Je pensais avoir lu les meilleurs ouvrages de la littérature féministe et ne m’attendais pas à être particulièrement impressionnée par celui-ci, qui plus est, écrit par un homme; et pourtant. “La Domination Masculine” occupe désormais une place prépondérante dans ma liste de livres que toute femme doit lire au moins une fois dans sa vie. C’est un bouquin qui résume parfaitement ma pensée sur le sujet et que je recommande vivement.

Ayant grandi dans une société et dans une famille conservatrices, selon le schéma patriarcal, rien ne me prédisposait à être une femme libre, forte et indépendante, bien au contraire. Traitée comme une véritable princesse par mes parents (que j’adore) qui m’on gâtée toute ma vie, ces derniers m’imposaient également de nombreuses limites, sous l’influence de la religion, de la culture et des traditions, et sous prétexte de mon genre: les filles doivent bien se comporter (moralement), se tenir correctement (physiquement), faire honneur à la famille, ne jamais faire scandal, se vêtir convenablement, avoir bonne réputation, être douces, demander l’aide d’un homme au besoin car (évidemment) physiquement moins fortes, suivre les conseils de la famille car incapables de prendre des décisions toutes seules, ne pas se faire remarquer et, la meilleure, ne surtout, mais alors surtout pas avoir de rapports sexuels avant le mariage, car cette partie du corps féminin est sacrée et seul un heureux élu ne pourra y avoir accès.

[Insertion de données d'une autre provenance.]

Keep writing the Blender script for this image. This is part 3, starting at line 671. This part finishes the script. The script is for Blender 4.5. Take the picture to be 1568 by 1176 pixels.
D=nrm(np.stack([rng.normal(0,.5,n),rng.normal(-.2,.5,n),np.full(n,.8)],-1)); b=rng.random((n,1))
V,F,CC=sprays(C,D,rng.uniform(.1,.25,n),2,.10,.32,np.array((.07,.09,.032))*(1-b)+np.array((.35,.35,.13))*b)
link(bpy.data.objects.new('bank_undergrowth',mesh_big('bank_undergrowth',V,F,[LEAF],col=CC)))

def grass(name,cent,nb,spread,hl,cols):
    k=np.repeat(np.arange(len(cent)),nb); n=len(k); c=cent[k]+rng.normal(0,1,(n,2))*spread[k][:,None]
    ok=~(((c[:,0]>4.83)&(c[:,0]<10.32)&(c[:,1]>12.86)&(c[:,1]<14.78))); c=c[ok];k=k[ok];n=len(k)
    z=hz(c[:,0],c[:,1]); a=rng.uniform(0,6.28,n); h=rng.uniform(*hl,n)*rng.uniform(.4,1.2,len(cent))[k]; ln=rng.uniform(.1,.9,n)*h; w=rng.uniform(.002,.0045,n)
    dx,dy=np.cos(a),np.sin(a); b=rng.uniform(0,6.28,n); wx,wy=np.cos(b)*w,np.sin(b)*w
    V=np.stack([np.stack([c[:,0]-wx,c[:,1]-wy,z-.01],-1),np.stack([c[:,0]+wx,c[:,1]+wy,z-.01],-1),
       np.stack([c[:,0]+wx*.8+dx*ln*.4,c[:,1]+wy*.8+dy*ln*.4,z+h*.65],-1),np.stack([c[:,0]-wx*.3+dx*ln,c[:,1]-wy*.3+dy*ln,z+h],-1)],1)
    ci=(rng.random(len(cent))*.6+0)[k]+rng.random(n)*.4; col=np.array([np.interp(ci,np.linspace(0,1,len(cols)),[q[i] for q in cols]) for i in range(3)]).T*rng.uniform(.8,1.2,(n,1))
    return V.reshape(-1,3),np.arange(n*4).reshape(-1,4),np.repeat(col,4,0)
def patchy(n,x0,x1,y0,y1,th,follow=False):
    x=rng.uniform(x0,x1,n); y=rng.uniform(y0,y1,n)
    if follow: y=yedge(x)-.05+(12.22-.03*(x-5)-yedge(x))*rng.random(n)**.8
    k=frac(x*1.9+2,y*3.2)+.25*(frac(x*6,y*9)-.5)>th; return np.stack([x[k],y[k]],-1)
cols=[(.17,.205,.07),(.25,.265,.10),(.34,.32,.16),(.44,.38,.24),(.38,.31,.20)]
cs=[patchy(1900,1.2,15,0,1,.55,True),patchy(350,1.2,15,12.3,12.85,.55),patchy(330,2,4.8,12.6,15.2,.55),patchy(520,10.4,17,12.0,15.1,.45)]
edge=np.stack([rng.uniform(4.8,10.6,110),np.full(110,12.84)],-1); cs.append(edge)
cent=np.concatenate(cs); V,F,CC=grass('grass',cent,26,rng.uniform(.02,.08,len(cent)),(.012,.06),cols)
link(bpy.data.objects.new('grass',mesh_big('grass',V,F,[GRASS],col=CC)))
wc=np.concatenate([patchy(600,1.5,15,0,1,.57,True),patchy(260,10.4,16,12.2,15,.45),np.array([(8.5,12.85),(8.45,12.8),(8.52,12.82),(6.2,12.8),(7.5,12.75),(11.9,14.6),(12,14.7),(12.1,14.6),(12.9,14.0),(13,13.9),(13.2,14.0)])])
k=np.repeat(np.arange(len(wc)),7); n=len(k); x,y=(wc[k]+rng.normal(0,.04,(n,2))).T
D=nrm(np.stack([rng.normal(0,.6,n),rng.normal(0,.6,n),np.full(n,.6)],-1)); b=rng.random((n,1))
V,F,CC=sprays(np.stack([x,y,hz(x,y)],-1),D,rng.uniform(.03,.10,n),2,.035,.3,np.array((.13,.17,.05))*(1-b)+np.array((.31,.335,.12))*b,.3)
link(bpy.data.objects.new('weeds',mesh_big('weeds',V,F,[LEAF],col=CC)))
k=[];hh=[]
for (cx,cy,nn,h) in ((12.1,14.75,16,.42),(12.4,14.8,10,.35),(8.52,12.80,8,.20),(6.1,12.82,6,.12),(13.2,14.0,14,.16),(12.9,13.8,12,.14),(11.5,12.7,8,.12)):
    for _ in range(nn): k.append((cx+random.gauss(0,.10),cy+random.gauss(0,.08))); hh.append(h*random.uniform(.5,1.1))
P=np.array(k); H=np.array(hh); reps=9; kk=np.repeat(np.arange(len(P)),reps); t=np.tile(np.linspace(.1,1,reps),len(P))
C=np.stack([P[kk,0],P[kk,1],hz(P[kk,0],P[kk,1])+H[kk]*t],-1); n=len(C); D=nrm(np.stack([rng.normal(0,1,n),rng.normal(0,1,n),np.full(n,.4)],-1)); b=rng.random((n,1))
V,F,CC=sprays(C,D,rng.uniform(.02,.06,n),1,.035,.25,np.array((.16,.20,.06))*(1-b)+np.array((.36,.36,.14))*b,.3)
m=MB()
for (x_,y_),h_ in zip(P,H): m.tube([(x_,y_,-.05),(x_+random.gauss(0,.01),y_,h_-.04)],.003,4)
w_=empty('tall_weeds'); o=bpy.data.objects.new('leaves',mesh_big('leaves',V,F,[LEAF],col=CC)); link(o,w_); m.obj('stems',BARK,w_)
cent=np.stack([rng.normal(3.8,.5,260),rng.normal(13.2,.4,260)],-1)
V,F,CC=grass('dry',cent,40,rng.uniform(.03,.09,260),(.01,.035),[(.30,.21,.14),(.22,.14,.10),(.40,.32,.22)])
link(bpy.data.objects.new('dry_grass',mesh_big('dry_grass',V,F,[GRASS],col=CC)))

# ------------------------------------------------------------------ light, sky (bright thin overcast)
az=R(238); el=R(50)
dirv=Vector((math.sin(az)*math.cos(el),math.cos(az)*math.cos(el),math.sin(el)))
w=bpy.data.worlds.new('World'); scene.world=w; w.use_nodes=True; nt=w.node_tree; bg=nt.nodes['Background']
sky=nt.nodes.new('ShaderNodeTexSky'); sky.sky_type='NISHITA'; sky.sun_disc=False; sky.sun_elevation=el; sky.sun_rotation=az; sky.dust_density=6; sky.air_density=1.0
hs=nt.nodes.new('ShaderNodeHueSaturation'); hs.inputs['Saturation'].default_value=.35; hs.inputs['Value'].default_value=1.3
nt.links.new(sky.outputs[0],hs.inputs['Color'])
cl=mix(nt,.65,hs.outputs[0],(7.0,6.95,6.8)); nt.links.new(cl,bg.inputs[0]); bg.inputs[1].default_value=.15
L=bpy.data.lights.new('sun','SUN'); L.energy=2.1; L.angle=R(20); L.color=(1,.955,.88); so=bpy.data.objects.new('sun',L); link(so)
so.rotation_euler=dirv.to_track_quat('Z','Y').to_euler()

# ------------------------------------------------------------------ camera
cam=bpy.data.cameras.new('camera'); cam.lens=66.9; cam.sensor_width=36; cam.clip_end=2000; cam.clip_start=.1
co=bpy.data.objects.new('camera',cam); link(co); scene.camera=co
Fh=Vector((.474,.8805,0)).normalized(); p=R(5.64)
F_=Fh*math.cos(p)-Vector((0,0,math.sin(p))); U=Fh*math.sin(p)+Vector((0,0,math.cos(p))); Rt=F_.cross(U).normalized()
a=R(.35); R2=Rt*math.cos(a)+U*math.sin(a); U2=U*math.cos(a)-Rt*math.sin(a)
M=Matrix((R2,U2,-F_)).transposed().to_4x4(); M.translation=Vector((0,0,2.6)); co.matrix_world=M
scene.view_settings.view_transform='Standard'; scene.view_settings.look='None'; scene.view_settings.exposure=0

Le vagin, socialement constitué en objet sacré, mène les femmes à se penser spéciales, et à se conduire en objet de désir qui doit être courtisé, conquis et gâté. Attitude qui encourage la femme à porter une attention particulière à son apparence, renforce son narcissisme et la cantonne dans sa dépendance non seulement aux hommes, qui détiennent le pouvoir de lui procurer l’ultime gratification lorsque ceux-ci succombent à son charme, mais également au regard d’autrui (autres femmes comprises), dont elle tire la validité de son existence.

Toutes ces règles qui sont dictées à certaines filles depuis leur plus tendre enfance, conditionnent profondément leur comportement, orientent leurs centres d’intérêts vers des activités superficielles, fragilisent leur confiance en elles, favorisent leur asservissement et concourent grandement à la création d’un masque social, au non développement de soi (pour soi), au profit de la manipulation de chacun de leurs gestes et mots pour satisfaire les ordres sociaux et familiaux, pour “faire bien” et “être bien vues”, t’sais.

La domination masculine s’enracine dans le bouleversement survenu dans la division du travail par suite de l’invention de nouveaux instruments, durant la période de révolution des techniques agricoles que constitue l’apparition de la charrue, dont le maniement nécessite un travail intensif et une force physique importante, uniquement accessible aux hommes. Par conséquent, la valeur du travail de ménage de la femme décroit face au travail productif de l’homme; la famille patriarcale apparait et les femmes sont opprimées. Il résulte de cet asservissement, des comportements féminins (frustration, jalousie, manipulation, jeu de séduction pour obtenir gain de cause ou comme forme de réclamation de son pouvoir) qui s’imprimeront durablement dans les corps à travers les siècles et dont les traces se font encore ressentir aujourd’hui.
La domination masculine est le produit d’un travail incessant de reproduction, auquel contribuent des agents et des institutions (famille, École, institutions religieuses, État).

Comme l’a si bien affirmé Simone de Beauvoir: “C’est l’absurdité de son éducation qui crée l’infériorité de la femme.” Et c’est par l’éducation, d’abord au sein de la famille et ensuite à l’École, que nous parviendrons à subvertir les codes, et améliorer la position et la condition des femmes au sein des sociétés tel que l’explique Bourdieu, dans cet essai d’une justesse étonnante.